An Evolving Tradition
When I was trying to decide how I wanted to write about “The Legend of Sleepy Hollow,” I cycled through numerous ideas, but none of them worked until I sat down with pen and paper and worked through my feelings about it. The truth is, animal advocates have a tendency to catastrophize about any form of animal use (with good reason), but I just couldn’t find the ire in my heart to get too upset about the Headless Horseman. And while I abhor that actual living horses are being used in our totally unnecessary Halloween celebrations—why isn’t enough for only humans to dress up in scary costumes?—this story is just too special to me to get angry.
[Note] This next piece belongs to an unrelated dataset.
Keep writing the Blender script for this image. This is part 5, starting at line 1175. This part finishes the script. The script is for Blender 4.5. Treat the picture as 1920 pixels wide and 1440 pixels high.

Admittedly, there’s also a small part of me that resents the people who can wholeheartedly enjoy this aspect of Halloween Americana, something so foundational to my love of this holiday, and that resents myself for no longer being able to do the same. With most other animal issues—meat, circuses, vivisection—I have no problem calling for their abolition. But I want to keep the Headless Horseman; I just wish we could all enjoy the story while also recognizing that we don’t need to continue perpetuating the abuse in it. That would truly make a happy Halloween.
On my mind: “The Dentist” by Jeff C. Carter
Flash fiction seems so simple. Keeping a story under 1,000 words sounds almost too easy; many novelists write that much, or more, every day. But good flash fiction is significantly harder to find than a good novel. (Arguably, it’s nearly impossible to find.) Every single word must pull its weight, hauling the story through the introduction, middle, climax, and conclusion in only a few hundred words. A good flash fiction story can be nothing less than unforgettable.
Jeff C. Carter made me believe in flash fiction again. His book We Bleed Orange & Black is filled with marvelous short stories and flash fiction, my favorite being “The Dentist” (and my lovely readers may also enjoy “An Attack of Conscience”). I won’t reveal any plot details (the story’s only two pages and the whole book is only 99¢—check it out!), but it’s the perfect little treat to cap off the Halloween season.
I was shocked to learn that there’s no mention of a flaming jack-o’-lantern in the short story. That’s a fabrication from the Disney version.
Contrary to popular belief, Mather was rarely present during the Salem trials, though he wrote extensively on them, thereby inserting himself in the narrative.
Anyone else getting “childless cat lady” vibes?
In fact, some even believed herbivores to be akin to plants themselves, since it was only through the consumption of flesh that one could be considered truly alive.
There are myriad examples like this in the story, such as in the description of Gunpowder, Ichabod’s horse: “The animal he bestrode was a broken-down plow-horse, that had outlived almost everything but its viciousness.”
He’s also spawned countless pumpkin-headed monsters, like those of The Scarecrow Walks at Midnight, Trick ‘r Treat, and the recently discussed Dark Harvest.